Lot 67
Giovanni Battista Piranesi (1720-1778)
Lot 67 Details
Giovanni Battista Piranesi (1720-1778), Italian
COLONNA TRAJANA (FROM VEDUTE DI ROMA) [HIND 51]
Etching on paper with legend, laid down to a support board; signed, titled, and inscribed with letters to bottom margin, numbered “31 / 715” in the plate upper right corner of the image as issued in this later edition published by Firmin-Didot, Paris 1835-1839.
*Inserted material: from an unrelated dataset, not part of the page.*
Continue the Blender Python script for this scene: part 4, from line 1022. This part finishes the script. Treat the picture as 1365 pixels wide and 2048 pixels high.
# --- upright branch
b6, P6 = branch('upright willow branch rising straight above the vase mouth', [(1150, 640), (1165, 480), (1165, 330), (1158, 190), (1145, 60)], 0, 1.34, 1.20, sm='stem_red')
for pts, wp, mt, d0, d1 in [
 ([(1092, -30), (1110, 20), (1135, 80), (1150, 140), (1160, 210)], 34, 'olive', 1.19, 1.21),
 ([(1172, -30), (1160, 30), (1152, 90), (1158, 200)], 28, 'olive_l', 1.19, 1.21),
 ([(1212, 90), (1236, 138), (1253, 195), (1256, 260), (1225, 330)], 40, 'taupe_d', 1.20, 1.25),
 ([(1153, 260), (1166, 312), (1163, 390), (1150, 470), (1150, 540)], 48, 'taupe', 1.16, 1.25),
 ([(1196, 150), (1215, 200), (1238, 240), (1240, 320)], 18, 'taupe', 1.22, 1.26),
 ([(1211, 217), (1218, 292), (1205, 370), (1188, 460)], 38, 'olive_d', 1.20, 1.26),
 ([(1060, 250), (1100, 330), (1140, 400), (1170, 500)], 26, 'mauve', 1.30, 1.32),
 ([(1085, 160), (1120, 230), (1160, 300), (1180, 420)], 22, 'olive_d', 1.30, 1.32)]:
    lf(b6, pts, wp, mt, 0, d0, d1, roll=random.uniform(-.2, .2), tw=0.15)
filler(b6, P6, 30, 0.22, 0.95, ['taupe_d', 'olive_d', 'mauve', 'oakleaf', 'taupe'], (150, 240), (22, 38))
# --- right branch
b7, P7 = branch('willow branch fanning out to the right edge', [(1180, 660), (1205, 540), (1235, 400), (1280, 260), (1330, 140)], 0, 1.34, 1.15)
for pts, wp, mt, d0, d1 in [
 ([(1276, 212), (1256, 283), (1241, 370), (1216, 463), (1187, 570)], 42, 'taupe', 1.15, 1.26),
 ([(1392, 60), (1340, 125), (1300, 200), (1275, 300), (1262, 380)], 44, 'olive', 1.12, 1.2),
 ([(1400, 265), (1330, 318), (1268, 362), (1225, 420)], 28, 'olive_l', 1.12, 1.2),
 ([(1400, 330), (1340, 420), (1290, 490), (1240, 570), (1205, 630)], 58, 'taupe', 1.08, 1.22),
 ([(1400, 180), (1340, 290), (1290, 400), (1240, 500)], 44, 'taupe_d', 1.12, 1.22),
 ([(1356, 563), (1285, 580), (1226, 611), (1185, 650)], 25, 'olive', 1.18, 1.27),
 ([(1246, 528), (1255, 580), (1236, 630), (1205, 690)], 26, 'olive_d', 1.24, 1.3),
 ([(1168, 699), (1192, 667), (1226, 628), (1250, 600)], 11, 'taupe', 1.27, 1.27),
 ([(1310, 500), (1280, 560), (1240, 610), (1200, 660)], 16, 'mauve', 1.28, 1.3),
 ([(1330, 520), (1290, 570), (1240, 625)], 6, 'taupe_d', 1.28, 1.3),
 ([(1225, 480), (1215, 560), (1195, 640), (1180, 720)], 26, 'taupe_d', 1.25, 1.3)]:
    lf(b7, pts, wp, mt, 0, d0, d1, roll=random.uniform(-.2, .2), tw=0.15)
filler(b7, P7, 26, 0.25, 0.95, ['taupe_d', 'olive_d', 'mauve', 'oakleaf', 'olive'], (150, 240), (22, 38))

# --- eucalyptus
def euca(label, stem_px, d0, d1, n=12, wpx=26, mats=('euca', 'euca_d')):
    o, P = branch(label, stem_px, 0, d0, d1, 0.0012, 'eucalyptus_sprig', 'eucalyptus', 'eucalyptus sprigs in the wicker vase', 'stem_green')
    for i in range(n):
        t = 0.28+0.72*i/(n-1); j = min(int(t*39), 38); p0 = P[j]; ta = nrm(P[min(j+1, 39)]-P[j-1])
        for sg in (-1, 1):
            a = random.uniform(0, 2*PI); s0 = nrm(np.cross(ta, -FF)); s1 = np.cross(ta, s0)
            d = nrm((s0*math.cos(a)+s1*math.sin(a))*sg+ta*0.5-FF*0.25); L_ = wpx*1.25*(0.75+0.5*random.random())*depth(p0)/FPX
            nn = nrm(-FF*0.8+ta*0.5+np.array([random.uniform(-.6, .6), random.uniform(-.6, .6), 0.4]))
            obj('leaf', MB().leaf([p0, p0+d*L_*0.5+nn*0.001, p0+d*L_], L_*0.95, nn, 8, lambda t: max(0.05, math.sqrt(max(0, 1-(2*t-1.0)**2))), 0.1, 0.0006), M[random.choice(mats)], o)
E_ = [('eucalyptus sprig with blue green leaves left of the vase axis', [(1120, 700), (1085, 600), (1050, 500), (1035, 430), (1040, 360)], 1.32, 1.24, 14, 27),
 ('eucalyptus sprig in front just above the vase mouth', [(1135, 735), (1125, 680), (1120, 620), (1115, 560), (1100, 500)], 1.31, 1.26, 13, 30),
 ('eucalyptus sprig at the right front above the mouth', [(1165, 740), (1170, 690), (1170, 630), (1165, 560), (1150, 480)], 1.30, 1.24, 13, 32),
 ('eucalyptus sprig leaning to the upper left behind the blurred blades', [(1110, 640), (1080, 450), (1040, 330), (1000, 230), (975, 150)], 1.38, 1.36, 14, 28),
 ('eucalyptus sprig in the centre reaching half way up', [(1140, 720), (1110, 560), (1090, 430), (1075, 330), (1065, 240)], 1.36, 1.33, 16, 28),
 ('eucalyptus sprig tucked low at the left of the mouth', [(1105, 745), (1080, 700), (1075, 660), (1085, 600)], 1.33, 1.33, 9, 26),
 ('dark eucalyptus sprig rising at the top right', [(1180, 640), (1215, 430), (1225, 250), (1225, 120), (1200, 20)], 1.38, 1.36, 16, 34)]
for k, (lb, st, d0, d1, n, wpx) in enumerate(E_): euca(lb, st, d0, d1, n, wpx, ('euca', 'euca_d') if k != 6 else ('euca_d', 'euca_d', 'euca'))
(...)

Plate/Sheet 21.5" x 16.25" — 54.5 x 41.3 cm.; 67" x 19.75" — 170.2 x 50.2 cm.
Estimate $400-$600
Additional Images
Literature:
Linda C. Hults, The Print in the Western World, 1996, p. 323;
Arthur M. Hind, Giovanni Battista Piranesi, (Original work published 1922) (2013), p. 52-3, no. 51
Note:
The eighteenth and nineteenth centuries saw a rise in connoisseurship if original prints. Amongst the most popular was Piranesi, who, along with his contemporaries Canaletto and the Tiepolos (Giovanni and his son Domenico), perfected that Italian approach to etching, “which was dominated by a basic simplicity and respect of the innate character of the etched line.” Notably, Piranesi modified this approach by intensifying the range of biting, and thus, the tonal contrast. “Along with this powerful chiaroscuro, their impressive scale and the unflagging grandeur with which they are composed make Piranesi’s works a high point in the history of etching. That they are principally architectural views does not diminish their capacity to move us, for Piranesi’s architecture is moody, drenched in the human history that produced and inhabited it.”